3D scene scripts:
.....

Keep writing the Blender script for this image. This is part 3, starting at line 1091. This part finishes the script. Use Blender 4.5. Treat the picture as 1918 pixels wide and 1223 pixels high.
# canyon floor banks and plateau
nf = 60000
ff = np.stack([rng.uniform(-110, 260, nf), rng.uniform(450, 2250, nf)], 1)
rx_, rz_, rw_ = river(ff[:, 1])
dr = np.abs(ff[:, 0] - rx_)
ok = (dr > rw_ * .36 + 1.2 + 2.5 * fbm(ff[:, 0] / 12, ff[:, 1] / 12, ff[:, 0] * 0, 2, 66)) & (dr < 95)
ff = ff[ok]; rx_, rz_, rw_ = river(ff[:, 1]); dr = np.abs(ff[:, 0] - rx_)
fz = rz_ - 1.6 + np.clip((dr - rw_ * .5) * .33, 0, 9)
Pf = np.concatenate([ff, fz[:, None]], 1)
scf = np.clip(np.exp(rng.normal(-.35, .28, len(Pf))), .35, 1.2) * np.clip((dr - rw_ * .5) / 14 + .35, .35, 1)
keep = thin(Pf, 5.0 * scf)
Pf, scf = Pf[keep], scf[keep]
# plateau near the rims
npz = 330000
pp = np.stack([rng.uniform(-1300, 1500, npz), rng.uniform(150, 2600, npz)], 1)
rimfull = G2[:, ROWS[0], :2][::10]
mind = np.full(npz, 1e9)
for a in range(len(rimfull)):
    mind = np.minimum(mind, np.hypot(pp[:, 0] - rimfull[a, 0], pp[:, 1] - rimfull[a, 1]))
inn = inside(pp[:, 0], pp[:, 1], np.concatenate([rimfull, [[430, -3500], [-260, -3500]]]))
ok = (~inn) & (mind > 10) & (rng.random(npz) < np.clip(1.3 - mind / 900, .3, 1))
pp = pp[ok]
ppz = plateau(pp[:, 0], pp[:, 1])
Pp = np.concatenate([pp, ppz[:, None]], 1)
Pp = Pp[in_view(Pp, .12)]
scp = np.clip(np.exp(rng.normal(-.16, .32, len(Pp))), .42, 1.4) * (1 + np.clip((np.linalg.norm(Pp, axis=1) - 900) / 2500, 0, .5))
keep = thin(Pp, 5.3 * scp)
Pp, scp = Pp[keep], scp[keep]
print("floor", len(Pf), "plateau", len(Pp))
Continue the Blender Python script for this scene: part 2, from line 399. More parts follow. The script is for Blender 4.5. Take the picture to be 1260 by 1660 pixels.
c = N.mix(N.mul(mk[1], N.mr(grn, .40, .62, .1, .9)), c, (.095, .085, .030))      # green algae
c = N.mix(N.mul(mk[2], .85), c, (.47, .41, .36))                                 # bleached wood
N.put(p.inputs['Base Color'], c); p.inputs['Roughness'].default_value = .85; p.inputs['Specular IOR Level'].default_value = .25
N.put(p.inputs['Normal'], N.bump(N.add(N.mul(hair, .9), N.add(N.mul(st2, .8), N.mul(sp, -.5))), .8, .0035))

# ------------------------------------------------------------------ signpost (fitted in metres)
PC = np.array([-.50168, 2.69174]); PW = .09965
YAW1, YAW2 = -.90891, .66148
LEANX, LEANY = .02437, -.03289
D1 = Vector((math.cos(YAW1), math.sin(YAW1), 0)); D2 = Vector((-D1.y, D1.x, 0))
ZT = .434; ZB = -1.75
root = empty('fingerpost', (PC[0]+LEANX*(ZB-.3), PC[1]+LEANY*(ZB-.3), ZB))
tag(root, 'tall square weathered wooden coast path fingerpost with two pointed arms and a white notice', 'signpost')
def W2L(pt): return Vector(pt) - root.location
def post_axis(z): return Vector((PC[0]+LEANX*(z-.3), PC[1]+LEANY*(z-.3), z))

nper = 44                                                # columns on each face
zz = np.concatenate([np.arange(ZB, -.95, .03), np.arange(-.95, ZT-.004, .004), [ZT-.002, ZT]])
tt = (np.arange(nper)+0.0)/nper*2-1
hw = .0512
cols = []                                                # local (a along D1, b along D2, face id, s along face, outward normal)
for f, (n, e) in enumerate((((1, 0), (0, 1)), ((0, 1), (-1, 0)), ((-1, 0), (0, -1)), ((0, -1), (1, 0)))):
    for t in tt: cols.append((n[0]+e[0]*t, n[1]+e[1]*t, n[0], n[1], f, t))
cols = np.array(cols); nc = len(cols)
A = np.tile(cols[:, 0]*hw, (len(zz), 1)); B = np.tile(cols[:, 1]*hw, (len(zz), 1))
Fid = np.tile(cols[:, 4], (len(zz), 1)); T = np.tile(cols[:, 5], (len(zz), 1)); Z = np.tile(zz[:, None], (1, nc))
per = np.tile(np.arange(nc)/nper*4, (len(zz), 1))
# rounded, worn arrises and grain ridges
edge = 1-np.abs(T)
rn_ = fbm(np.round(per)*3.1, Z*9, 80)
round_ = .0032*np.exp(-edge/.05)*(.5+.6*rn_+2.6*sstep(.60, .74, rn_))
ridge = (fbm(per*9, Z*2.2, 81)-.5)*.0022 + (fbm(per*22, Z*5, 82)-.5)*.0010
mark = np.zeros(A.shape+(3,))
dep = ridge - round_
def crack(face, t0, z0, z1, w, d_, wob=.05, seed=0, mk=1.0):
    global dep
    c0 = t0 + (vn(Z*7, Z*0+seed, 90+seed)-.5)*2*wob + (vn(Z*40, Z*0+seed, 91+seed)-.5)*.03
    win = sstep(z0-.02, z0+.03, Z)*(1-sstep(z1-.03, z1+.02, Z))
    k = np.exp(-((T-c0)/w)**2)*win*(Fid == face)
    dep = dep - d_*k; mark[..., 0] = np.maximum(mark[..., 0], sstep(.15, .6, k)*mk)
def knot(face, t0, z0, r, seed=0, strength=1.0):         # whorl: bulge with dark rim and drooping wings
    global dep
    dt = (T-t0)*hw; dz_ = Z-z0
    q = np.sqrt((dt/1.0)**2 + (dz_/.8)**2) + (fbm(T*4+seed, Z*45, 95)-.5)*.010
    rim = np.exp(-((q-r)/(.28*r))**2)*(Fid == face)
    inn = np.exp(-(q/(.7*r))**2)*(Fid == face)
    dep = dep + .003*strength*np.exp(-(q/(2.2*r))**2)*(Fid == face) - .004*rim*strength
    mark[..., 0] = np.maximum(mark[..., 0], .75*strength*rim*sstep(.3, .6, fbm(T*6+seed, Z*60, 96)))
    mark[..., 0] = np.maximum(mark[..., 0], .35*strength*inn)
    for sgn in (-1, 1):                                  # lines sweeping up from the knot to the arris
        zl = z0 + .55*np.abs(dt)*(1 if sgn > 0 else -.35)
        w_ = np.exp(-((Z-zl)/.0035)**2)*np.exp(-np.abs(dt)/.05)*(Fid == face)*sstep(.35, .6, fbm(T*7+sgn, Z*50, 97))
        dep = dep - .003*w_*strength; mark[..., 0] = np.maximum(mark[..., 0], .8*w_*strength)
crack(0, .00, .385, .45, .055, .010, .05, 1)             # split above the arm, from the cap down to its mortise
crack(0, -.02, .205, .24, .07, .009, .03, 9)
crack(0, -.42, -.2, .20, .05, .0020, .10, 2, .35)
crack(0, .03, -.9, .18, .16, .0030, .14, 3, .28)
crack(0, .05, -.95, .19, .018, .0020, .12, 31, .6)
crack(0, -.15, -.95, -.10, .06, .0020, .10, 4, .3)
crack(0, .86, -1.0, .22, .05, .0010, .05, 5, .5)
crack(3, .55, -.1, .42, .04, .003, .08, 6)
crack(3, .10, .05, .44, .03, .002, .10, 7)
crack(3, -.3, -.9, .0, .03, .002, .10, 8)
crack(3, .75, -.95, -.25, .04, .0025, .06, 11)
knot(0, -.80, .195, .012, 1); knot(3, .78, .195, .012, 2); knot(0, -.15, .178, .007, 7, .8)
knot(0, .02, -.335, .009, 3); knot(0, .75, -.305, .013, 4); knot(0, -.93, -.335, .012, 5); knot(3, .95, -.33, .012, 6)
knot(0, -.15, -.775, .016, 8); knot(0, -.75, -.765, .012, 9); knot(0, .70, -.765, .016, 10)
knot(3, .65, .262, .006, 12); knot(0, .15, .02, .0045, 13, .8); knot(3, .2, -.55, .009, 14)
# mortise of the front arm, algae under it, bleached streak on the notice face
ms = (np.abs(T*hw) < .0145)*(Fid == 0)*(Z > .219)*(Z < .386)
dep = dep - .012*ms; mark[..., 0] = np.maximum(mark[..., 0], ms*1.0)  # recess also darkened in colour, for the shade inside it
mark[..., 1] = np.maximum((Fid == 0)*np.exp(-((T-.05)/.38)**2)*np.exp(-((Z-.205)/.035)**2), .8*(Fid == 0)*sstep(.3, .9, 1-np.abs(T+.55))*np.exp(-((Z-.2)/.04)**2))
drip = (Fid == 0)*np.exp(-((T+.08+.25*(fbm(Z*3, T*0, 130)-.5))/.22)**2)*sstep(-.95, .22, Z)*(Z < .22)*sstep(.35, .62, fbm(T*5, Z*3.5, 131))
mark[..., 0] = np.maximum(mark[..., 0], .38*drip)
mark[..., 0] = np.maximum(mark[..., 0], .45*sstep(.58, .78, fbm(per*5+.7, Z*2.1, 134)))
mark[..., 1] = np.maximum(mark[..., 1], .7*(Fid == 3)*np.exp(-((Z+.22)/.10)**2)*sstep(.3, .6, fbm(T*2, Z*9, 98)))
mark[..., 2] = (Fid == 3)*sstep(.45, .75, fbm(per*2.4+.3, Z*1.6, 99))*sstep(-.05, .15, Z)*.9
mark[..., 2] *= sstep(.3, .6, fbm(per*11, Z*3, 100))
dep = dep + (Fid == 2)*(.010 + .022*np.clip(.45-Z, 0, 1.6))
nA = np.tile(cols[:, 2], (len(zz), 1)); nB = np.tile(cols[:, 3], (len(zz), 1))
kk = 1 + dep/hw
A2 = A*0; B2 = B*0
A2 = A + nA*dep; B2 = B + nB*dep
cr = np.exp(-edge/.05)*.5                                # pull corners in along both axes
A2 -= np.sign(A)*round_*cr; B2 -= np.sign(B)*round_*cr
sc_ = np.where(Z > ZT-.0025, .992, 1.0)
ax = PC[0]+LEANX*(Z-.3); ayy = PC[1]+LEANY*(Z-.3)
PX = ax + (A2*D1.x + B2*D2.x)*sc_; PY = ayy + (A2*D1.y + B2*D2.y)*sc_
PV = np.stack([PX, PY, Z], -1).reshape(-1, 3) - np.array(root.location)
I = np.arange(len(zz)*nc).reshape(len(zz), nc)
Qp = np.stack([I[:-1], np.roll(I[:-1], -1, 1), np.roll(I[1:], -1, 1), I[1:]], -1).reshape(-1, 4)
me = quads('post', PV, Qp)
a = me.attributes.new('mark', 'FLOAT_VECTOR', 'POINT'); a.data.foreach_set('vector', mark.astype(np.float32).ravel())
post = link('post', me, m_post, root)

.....

What is expected: Retype only this portion of the data above: the line containing "Continue the Blender", the line containing "def post_axis(z): return", and all lines between them, exactly.

Problem solution:
Continue the Blender Python script for this scene: part 2, from line 399. More parts follow. The script is for Blender 4.5. Take the picture to be 1260 by 1660 pixels.
c = N.mix(N.mul(mk[1], N.mr(grn, .40, .62, .1, .9)), c, (.095, .085, .030))      # green algae
c = N.mix(N.mul(mk[2], .85), c, (.47, .41, .36))                                 # bleached wood
N.put(p.inputs['Base Color'], c); p.inputs['Roughness'].default_value = .85; p.inputs['Specular IOR Level'].default_value = .25
N.put(p.inputs['Normal'], N.bump(N.add(N.mul(hair, .9), N.add(N.mul(st2, .8), N.mul(sp, -.5))), .8, .0035))

# ------------------------------------------------------------------ signpost (fitted in metres)
PC = np.array([-.50168, 2.69174]); PW = .09965
YAW1, YAW2 = -.90891, .66148
LEANX, LEANY = .02437, -.03289
D1 = Vector((math.cos(YAW1), math.sin(YAW1), 0)); D2 = Vector((-D1.y, D1.x, 0))
ZT = .434; ZB = -1.75
root = empty('fingerpost', (PC[0]+LEANX*(ZB-.3), PC[1]+LEANY*(ZB-.3), ZB))
tag(root, 'tall square weathered wooden coast path fingerpost with two pointed arms and a white notice', 'signpost')
def W2L(pt): return Vector(pt) - root.location
def post_axis(z): return Vector((PC[0]+LEANX*(z-.3), PC[1]+LEANY*(z-.3), z))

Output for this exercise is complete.